_Task to carry out_
Print the listing below in its entirety, character for character.

# Start of Data provided

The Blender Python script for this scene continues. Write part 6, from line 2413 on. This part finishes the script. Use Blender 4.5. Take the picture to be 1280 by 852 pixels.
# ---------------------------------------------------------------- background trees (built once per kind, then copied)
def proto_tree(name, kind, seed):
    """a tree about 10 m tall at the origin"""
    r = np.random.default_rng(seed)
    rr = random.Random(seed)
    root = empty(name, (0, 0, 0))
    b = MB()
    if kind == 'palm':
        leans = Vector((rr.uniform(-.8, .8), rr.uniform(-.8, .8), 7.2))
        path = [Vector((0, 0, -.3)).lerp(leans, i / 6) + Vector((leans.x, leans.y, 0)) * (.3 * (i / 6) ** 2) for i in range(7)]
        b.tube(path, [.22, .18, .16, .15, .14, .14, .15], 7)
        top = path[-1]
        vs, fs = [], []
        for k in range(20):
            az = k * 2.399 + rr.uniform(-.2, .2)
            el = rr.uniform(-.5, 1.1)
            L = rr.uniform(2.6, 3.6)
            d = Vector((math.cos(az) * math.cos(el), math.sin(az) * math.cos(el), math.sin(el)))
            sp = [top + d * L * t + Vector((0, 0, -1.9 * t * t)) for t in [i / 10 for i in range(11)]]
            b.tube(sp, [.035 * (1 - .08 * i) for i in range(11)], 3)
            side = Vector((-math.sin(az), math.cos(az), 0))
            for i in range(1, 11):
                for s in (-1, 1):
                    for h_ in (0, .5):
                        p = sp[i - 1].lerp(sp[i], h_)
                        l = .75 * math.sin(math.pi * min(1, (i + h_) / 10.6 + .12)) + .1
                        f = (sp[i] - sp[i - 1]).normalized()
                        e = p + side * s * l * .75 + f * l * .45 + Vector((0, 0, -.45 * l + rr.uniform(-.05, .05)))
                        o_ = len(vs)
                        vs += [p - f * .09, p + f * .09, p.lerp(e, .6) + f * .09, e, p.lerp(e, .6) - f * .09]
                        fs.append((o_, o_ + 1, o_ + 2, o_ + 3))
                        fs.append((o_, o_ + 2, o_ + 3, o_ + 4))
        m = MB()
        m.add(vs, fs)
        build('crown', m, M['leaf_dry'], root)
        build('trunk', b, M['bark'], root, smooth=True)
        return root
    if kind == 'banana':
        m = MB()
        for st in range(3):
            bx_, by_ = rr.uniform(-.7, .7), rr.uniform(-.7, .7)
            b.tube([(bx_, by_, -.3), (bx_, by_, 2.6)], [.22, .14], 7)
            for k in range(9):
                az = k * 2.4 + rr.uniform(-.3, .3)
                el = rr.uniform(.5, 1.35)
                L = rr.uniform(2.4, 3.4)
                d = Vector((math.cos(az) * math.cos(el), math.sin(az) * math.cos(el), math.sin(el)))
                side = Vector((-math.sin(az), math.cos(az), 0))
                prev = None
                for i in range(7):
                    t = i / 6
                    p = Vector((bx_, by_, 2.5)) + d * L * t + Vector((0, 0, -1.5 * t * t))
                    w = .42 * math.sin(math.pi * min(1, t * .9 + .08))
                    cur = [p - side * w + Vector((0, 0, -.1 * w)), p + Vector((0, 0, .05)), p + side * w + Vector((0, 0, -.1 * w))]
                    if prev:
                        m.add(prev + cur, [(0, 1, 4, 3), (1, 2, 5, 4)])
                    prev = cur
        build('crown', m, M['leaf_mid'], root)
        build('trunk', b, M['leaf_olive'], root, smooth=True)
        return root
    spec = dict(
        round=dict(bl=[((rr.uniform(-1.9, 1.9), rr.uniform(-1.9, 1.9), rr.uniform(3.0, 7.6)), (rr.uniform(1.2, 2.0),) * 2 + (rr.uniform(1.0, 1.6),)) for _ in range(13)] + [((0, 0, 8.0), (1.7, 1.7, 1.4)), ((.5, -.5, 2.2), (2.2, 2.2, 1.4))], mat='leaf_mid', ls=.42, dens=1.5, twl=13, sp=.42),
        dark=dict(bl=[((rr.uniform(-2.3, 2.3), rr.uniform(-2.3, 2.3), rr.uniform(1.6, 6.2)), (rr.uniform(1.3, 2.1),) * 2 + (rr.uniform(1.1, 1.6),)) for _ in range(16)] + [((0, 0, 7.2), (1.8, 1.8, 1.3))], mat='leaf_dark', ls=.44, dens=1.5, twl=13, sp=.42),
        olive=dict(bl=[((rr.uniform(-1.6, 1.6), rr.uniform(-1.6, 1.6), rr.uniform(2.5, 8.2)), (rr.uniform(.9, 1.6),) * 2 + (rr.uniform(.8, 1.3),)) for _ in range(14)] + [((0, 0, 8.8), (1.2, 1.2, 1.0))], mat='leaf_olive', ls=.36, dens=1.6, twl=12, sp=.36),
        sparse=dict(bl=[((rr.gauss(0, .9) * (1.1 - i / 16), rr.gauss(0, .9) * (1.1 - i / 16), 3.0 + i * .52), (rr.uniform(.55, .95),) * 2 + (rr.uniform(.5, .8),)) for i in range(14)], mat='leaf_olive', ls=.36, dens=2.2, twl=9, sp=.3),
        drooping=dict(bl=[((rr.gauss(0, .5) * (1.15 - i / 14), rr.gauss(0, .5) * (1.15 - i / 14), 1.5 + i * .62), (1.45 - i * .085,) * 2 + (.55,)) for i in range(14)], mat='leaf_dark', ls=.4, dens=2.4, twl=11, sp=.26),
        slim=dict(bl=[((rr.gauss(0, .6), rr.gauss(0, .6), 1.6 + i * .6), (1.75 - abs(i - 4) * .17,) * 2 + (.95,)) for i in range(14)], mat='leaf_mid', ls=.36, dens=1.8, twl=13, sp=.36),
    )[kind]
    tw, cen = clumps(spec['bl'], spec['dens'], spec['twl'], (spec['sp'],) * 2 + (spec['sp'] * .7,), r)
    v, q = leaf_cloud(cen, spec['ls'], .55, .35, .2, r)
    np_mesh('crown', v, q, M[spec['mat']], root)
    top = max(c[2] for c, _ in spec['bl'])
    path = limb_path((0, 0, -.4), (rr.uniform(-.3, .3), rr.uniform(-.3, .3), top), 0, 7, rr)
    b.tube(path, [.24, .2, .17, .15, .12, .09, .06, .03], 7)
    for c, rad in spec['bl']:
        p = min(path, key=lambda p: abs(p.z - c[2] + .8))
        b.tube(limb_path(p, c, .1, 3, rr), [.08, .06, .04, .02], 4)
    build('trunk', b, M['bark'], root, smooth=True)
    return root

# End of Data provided

_Solution for this problem_
The Blender Python script for this scene continues. Write part 6, from line 2413 on. This part finishes the script. Use Blender 4.5. Take the picture to be 1280 by 852 pixels.
# ---------------------------------------------------------------- background trees (built once per kind, then copied)
def proto_tree(name, kind, seed):
    """a tree about 10 m tall at the origin"""
    r = np.random.default_rng(seed)
    rr = random.Random(seed)
    root = empty(name, (0, 0, 0))
    b = MB()
    if kind == 'palm':
        leans = Vector((rr.uniform(-.8, .8), rr.uniform(-.8, .8), 7.2))
        path = [Vector((0, 0, -.3)).lerp(leans, i / 6) + Vector((leans.x, leans.y, 0)) * (.3 * (i / 6) ** 2) for i in range(7)]
        b.tube(path, [.22, .18, .16, .15, .14, .14, .15], 7)
        top = path[-1]
        vs, fs = [], []
        for k in range(20):
            az = k * 2.399 + rr.uniform(-.2, .2)
            el = rr.uniform(-.5, 1.1)
            L = rr.uniform(2.6, 3.6)
            d = Vector((math.cos(az) * math.cos(el), math.sin(az) * math.cos(el), math.sin(el)))
            sp = [top + d * L * t + Vector((0, 0, -1.9 * t * t)) for t in [i / 10 for i in range(11)]]
            b.tube(sp, [.035 * (1 - .08 * i) for i in range(11)], 3)
            side = Vector((-math.sin(az), math.cos(az), 0))
            for i in range(1, 11):
                for s in (-1, 1):
                    for h_ in (0, .5):
                        p = sp[i - 1].lerp(sp[i], h_)
                        l = .75 * math.sin(math.pi * min(1, (i + h_) / 10.6 + .12)) + .1
                        f = (sp[i] - sp[i - 1]).normalized()
                        e = p + side * s * l * .75 + f * l * .45 + Vector((0, 0, -.45 * l + rr.uniform(-.05, .05)))
                        o_ = len(vs)
                        vs += [p - f * .09, p + f * .09, p.lerp(e, .6) + f * .09, e, p.lerp(e, .6) - f * .09]
                        fs.append((o_, o_ + 1, o_ + 2, o_ + 3))
                        fs.append((o_, o_ + 2, o_ + 3, o_ + 4))
        m = MB()
        m.add(vs, fs)
        build('crown', m, M['leaf_dry'], root)
        build('trunk', b, M['bark'], root, smooth=True)
        return root
    if kind == 'banana':
        m = MB()
        for st in range(3):
            bx_, by_ = rr.uniform(-.7, .7), rr.uniform(-.7, .7)
            b.tube([(bx_, by_, -.3), (bx_, by_, 2.6)], [.22, .14], 7)
            for k in range(9):
                az = k * 2.4 + rr.uniform(-.3, .3)
                el = rr.uniform(.5, 1.35)
                L = rr.uniform(2.4, 3.4)
                d = Vector((math.cos(az) * math.cos(el), math.sin(az) * math.cos(el), math.sin(el)))
                side = Vector((-math.sin(az), math.cos(az), 0))
                prev = None
                for i in range(7):
                    t = i / 6
                    p = Vector((bx_, by_, 2.5)) + d * L * t + Vector((0, 0, -1.5 * t * t))
                    w = .42 * math.sin(math.pi * min(1, t * .9 + .08))
                    cur = [p - side * w + Vector((0, 0, -.1 * w)), p + Vector((0, 0, .05)), p + side * w + Vector((0, 0, -.1 * w))]
                    if prev:
                        m.add(prev + cur, [(0, 1, 4, 3), (1, 2, 5, 4)])
                    prev = cur
        build('crown', m, M['leaf_mid'], root)
        build('trunk', b, M['leaf_olive'], root, smooth=True)
        return root
    spec = dict(
        round=dict(bl=[((rr.uniform(-1.9, 1.9), rr.uniform(-1.9, 1.9), rr.uniform(3.0, 7.6)), (rr.uniform(1.2, 2.0),) * 2 + (rr.uniform(1.0, 1.6),)) for _ in range(13)] + [((0, 0, 8.0), (1.7, 1.7, 1.4)), ((.5, -.5, 2.2), (2.2, 2.2, 1.4))], mat='leaf_mid', ls=.42, dens=1.5, twl=13, sp=.42),
        dark=dict(bl=[((rr.uniform(-2.3, 2.3), rr.uniform(-2.3, 2.3), rr.uniform(1.6, 6.2)), (rr.uniform(1.3, 2.1),) * 2 + (rr.uniform(1.1, 1.6),)) for _ in range(16)] + [((0, 0, 7.2), (1.8, 1.8, 1.3))], mat='leaf_dark', ls=.44, dens=1.5, twl=13, sp=.42),
        olive=dict(bl=[((rr.uniform(-1.6, 1.6), rr.uniform(-1.6, 1.6), rr.uniform(2.5, 8.2)), (rr.uniform(.9, 1.6),) * 2 + (rr.uniform(.8, 1.3),)) for _ in range(14)] + [((0, 0, 8.8), (1.2, 1.2, 1.0))], mat='leaf_olive', ls=.36, dens=1.6, twl=12, sp=.36),
        sparse=dict(bl=[((rr.gauss(0, .9) * (1.1 - i / 16), rr.gauss(0, .9) * (1.1 - i / 16), 3.0 + i * .52), (rr.uniform(.55, .95),) * 2 + (rr.uniform(.5, .8),)) for i in range(14)], mat='leaf_olive', ls=.36, dens=2.2, twl=9, sp=.3),
        drooping=dict(bl=[((rr.gauss(0, .5) * (1.15 - i / 14), rr.gauss(0, .5) * (1.15 - i / 14), 1.5 + i * .62), (1.45 - i * .085,) * 2 + (.55,)) for i in range(14)], mat='leaf_dark', ls=.4, dens=2.4, twl=11, sp=.26),
        slim=dict(bl=[((rr.gauss(0, .6), rr.gauss(0, .6), 1.6 + i * .6), (1.75 - abs(i - 4) * .17,) * 2 + (.95,)) for i in range(14)], mat='leaf_mid', ls=.36, dens=1.8, twl=13, sp=.36),
    )[kind]
    tw, cen = clumps(spec['bl'], spec['dens'], spec['twl'], (spec['sp'],) * 2 + (spec['sp'] * .7,), r)
    v, q = leaf_cloud(cen, spec['ls'], .55, .35, .2, r)
    np_mesh('crown', v, q, M[spec['mat']], root)
    top = max(c[2] for c, _ in spec['bl'])
    path = limb_path((0, 0, -.4), (rr.uniform(-.3, .3), rr.uniform(-.3, .3), top), 0, 7, rr)
    b.tube(path, [.24, .2, .17, .15, .12, .09, .06, .03], 7)
    for c, rad in spec['bl']:
        p = min(path, key=lambda p: abs(p.z - c[2] + .8))
        b.tube(limb_path(p, c, .1, 3, rr), [.08, .06, .04, .02], 4)
    build('trunk', b, M['bark'], root, smooth=True)
    return root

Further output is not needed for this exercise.